Dies academicus 1999

 

Discours du professeur Bernard Testa,

président du Sénat de l'Université

 

Bienvenue au Dies Academicus, comme si chaque jour qui passe n'était pas une "journée académique" pour les membres de la communauté universitaire. Vous êtes ici, Mesdames et Messieurs, pour diverses raisons toutes fort honorables : parce qu'on vous y a invités, parce que vous aimez voir et être vus, parce qu'à défaut de Halloween vous venez admirer les noires robes académiques. Ou, plus sérieusement, parce que vous êtes inquiets pour l'avenir de notre belle Université, et que vous espérez trouver une once de réconfort dans les discours qui vont suivre.

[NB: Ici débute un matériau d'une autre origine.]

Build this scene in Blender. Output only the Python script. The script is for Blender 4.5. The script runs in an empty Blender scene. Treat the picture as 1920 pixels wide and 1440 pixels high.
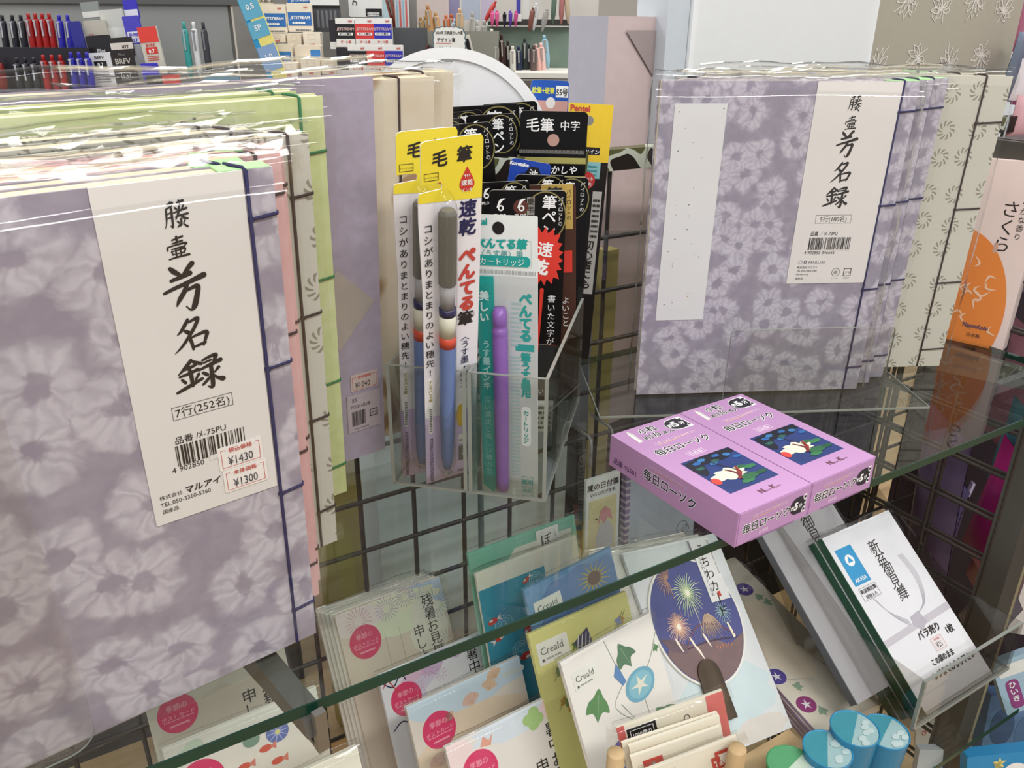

C'est un truisme de dire que l' Université de Lausanne est à un tournant. Un Rectorat vient de terminer son mandat, et il convient de lui rendre hommage pour son action. Un nouveau Rectorat est entré en fonction, dont nous attendons beaucoup pour que notre Université reste digne de ce nom, universelle et ouverte. Ce n'est pas être utopiste que de souhaiter une institution dotée de moyens humains et matériels décents, permettant ainsi au personnel administratif et technique de bien remplir sa mission de service, aux étudiants de se former et de s'épanouir dans un environnement fécond, et au corps enseignant de poursuivre un enseignement et une recherche dont je doute fort qu'ils soient appréciés à leur juste valeur.

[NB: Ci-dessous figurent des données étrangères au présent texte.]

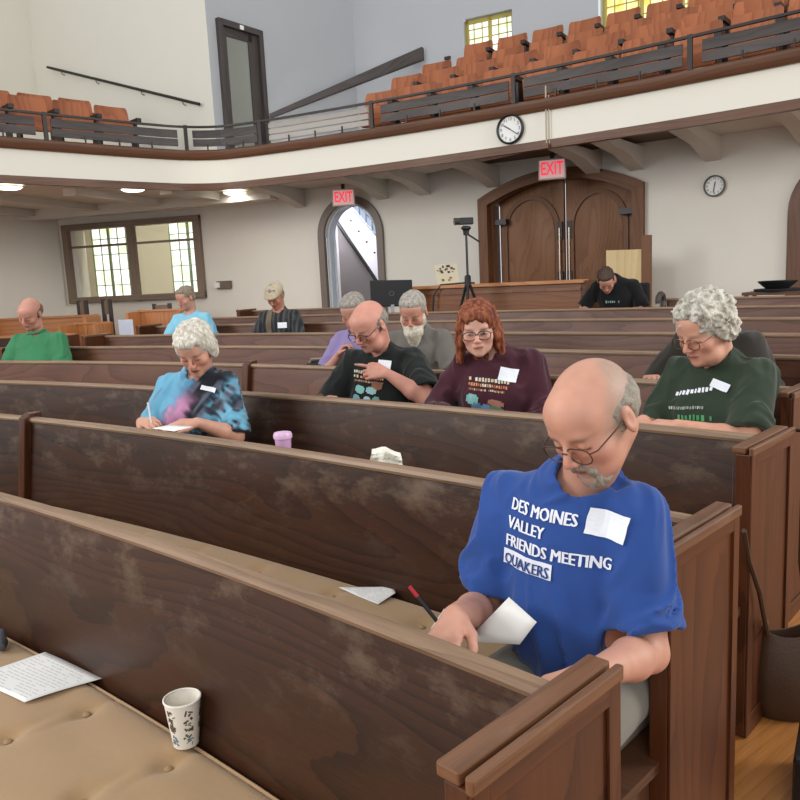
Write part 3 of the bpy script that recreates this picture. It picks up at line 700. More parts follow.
# ================================================================ BALCONY RAIL AND SEATS
root = thing('balcony_railing', P(RF, 56, 1.78), 'black iron railing along the top of the balcony front', 'railing')
b = MB(); b.sweep([p + UP * 2.075 for p in BP], [(-.018, -.012), (-.018, .012), (.018, .012), (.018, -.012)], normals=BN); b.build('handrail', M['iron'], root)
def along(i):    # position on the railing path
    k = int(i); f = i - k; return BP[k].lerp(BP[k + 1], f), BN[k].lerp(BN[k + 1], f).normalized()
cum = [0]
for i in range(1, len(BP)): cum.append(cum[-1] + (BP[i] - BP[i - 1]).length)
def at_len(s_):
    for i in range(len(BP) - 1):
        if cum[i + 1] >= s_: f = (s_ - cum[i]) / (cum[i + 1] - cum[i]); return BP[i].lerp(BP[i + 1], f), BN[i].lerp(BN[i + 1], f).normalized()
    return BP[-1], BN[-1]
def th_len(th):
    best = min(range(len(BP)), key=lambda i: (BP[i] - P(RF, th)).length); 
    j = best; return cum[j] + ((P(RF, th) - BP[j]).dot((BP[min(j + 1, len(BP) - 1)] - BP[j - 1]).normalized()))
posts = [th_len(t) for t in (47.2, 51.66, 56.25, 60.8)]; step = posts[3] - posts[2]
L65 = th_len(64.9); posts += [L65]
cornerL = L65 + 1.02; posts += [cornerL, cornerL + 1.72, cornerL + 3.5, cornerL + 5.2]
for s_ in posts:
    p, n = at_len(s_); tdir = Vector((n.y, -n.x, 0)); b = MB(); b.box(p + UP * 1.94, (.045, .03, .31), tdir); b.build('post', M['iron'], root)
for a, c in zip(posts[:-1], posts[1:]):
    for f in (.26, .5, .74):
        p, n = at_len(a + (c - a) * f); b = MB(); b.box(p + UP * 1.82, (.016, .016, .09), n); b.build('baluster', M['iron'], root)
for a, c in zip(posts[:-1], posts[1:]):
    if abs(a - L65) < .01: pass
    r = thing('slatted_board', at_len((a + c) / 2)[0] + UP * 1.8, None)
    n_ = max(3, int((c - a) / .2)); pp = [at_len(a + .09 + (c - a - .18) * i / n_) for i in range(n_ + 1)]
    light = abs(a - posts[3]) < .01
    m_ = mat('grey painted slat', 'a8a29a', .6) if light else M['blackwood']
    for z0_, z1_ in (((1.95, 2.045), (1.845, 1.935)) if not light else ((1.99, 2.05), (1.915, 1.975), (1.84, 1.90))):
        b = MB(); b.sweep([q[0] for q in pp], [(.06, z0_), (.06, z1_), (.085, z1_), (.085, z0_)], normals=[q[1] for q in pp]); b.build('slat', m_, r)
    idx = posts.index(a)
    tag(r, ['dark slatted board behind the railing at the right edge of the picture', 'dark slatted board behind the railing above the round clock by the door', 'dark slatted board behind the railing between the fascia clock and the picture centre',
            'dark slatted board behind the railing right of the slanted beam', 'slatted board behind the curved corner of the railing, grey', 'dark slatted board below the balcony door', 'dark slatted board behind the railing below the wall handrail', 'dark slatted board at the left edge of the railing'][idx], 'board', 'slatted boards behind the balcony railing')
# brackets between railing and fascia at places, conduit
o = thing('conduit', P(RF - .02, 55.35, 1.3), 'thin metal conduit running down the balcony front beside the clock', 'conduit')
b = MB(); b.tube([P(RF - .03, 55.3, 1.31), P(RF - .03, 55.3, 1.90)], .008, 6); b.tube([P(RF - .03, 55.22, 1.31), P(RF - .03, 55.22, 1.80)], .006, 6); b.build('pipe', mat('conduit paint', 'a89c88', .5), o)
b = MB(); b.box(P(RF - .05, 55.3, 1.30), (.05, .07, .05), er(55.3)); b.build('clip', M['trimwood'], o)

def theater_seat():
    r = thing('theater_seat', (0, 0, 0)); WORLDOFF[r.name] = Vector((0, 0, 0))
    b = MB(); W_, n = .47, 8                                   # curved plywood back with rounded top corners
    rows = [(0.40, 0.0, 1.0), (.6, -.035, 1.0), (.76, -.07, .99), (.81, -.08, .96), (.83, -.083, .88)]
    front = [[Vector(((j / n - .5) * W_ * f, y - .05 * (1 - (2 * j / n - 1) ** 2) * 1, z + (.0 if z < .8 else .008 * (1 - (2 * j / n - 1) ** 2)))) for j in range(n + 1)] for z, y, f in rows]
    back = [[p + Vector((0, -.02, 0)) for p in rw] for rw in front]
    for g, fl_ in ((front, 0), (back, 1)):
        for i in range(len(rows) - 1):
            for j in range(n):
                b.quad([g[i][j], g[i][j + 1], g[i + 1][j + 1], g[i + 1][j]], [(p.z * 1, p.x) for p in (g[i][j], g[i][j + 1], g[i + 1][j + 1], g[i + 1][j])])
    m_ = len(rows) - 1
    for j in range(n): b.quad([front[m_][j], front[m_][j + 1], back[m_][j + 1], back[m_][j]]); b.quad([front[0][j], front[0][j + 1], back[0][j + 1], back[0][j]])
    for i in range(m_): b.quad([front[i][0], front[i + 1][0], back[i + 1][0], back[i][0]]); b.quad([front[i][n], front[i + 1][n], back[i + 1][n], back[i][n]])
    b.build('backrest', M['theater'], r, smooth=True)
    b = MB(); b.hexa([Vector(q) for q in ((-.215, .05, .40), (.215, .05, .40), (.215, .09, .38), (-.215, .09, .38), (-.205, .11, .61), (.205, .11, .61), (.205, .14, .60), (-.205, .14, .60))]); b.build('seat', M['theater'], r, bevel=.01)
    b = MB(); b.box((-.26, .02, .30), (.03, .16, .6)); b.box((-.26, .05, .63), (.065, .30, .05)); b.box((-.26, .02, .01), (.06, .3, .02)); b.build('standard', M['iron'], r)
    return r
seat0 = theater_seat(); used = [False]
def place_seat(p, rz, label, group):
    if not used[0]: r = seat0; used[0] = True
    else:
        r = seat0.copy(); col.objects.link(r)
        for ch in list(seat0.children):
            c = ch.copy(); col.objects.link(c); c.parent = r
    r.location = p; r.rotation_euler = (0, 0, rz); tag(r, label, 'seat', group)
ORD = ['first', 'second', 'third', 'fourth', 'fifth', 'sixth', 'seventh', 'eighth', 'ninth', 'tenth', 'eleventh', 'twelfth', 'thirteenth', 'fourteenth', 'fifteenth', 'sixteenth', 'seventeenth']
RN = ['front', 'second', 'third', 'top']
START = [61.45, 61.6, 61.45, 60.75]
for k in range(4):
    th = START[k]; i = 0
    while th > 47.6:
        place_seat(P(RR[k] + .05, th, TOPZ[k] - .835), rad(th + 90), 'orange plywood theatre seat, %s from the left in the %s balcony row' % (ORD[i], RN[k]), 'theatre seats of the right balcony'); th -= math.degrees(.545 / RR[k]); i += 1
# left balcony seats (two short rows, seen over the railing)
ld = Vector((-.72, -.69, 0)); ln = Vector((-.69, .72, 0))
for k, (n_, z_) in enumerate(((7, 1.70), (6, 1.93))):
    for i in range(n_):
        p = Vector((-3.72, 9.87, 0)) + ld * (i * .55 + (-.75 if k == 0 else -.6)) + ln * (.75 + .8 * k)
        place_seat(p + UP * z_, math.atan2(-ln.y, -ln.x) - PI / 2, 'orange theatre seat, %s from the right in the %s row of the left balcony' % (ORD[i], ['front', 'rear'][k]), 'theatre seats of the left balcony')
b = MB(); a_ = Vector((-3.6, 9.75, 0)); b.box(a_ + ld * 2.0 + ln * 1.75 + UP * 1.74, (4.6, .9, .38), ld); struct(b.build('floor_balcony_step', mat('step', '6b5a4c', .8)), 'raised step under the rear seats of the left balcony')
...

Et maintenant, Mesdames et Messieurs, je vais sembler sauter du coq à l'âne, mais sembler seulement, en vous demandant si vous connaissez Procuste. Selon la légende, Procuste était un brigand de l'antiquité grecque. Non content de dépouiller ses victimes, il les attachait sur un lit de fer et les ramenait à la même longueur en coupant des pieds ou en étirant des corps. Procuste est ainsi le symbole de ceux qui, au lieu de se baser sur la totalité des faits, partent d'une conviction ou d'un préjugé pour privilégier certains données et en écarter d'autres jusqu'à les oublier. Dans les sciences naturelles, une telle pratique est immanquablement vouée à l'échec, puisque ces sciences dites "dures" progressent par induction, déduction et validation croisée. Un bel exemple nous a été donné il y a dix ans par la fameuse découverte (entre guillemets) de la pseudo fusion froide. Ici, la réalité a vite repris le pas sur l'illusion. Le danger d'une attitude à la Procuste devient net dans certaines disciplines plus subjectives où la part de l'expérimentation est nulle ou faible, et où la distinction entre invariant et contingent est elle-même objet de débat.

Là où le symbole de Procuste doit être conjuré avec le plus de vigueur, c'est évidemment dans les média et la politique. Existe-t-il des articles de journaux et des émissions qui ne filtrent et ne colorient pas les faits selon la vision de la rédaction ? Et dans les décisions financières et structurelles qui pèsent si lourdement sur l'avenir de notre Université, a-t-on vraiment tenu compte de toutes les données ? Est-on sûr par exemple de ne pas fermer les yeux sur le manque criant d'encadrement dans les sciences humaines ? Un projet triangulaire qui privilégie certains axes est-il un lit de Procuste ? Et que dire de toutes les données tenues secrètes ? Les réponses que nous attendons ne laisseront personne indifférent, même si on devine que ces réponses ne seront que partielles.

Mesdames et Messieurs, le Dies academicus est sans doute une manifestation traditionnelle et conventionnelle. Mais c'est aussi une porte que nous ouvrons pour que la cité entende notre débat.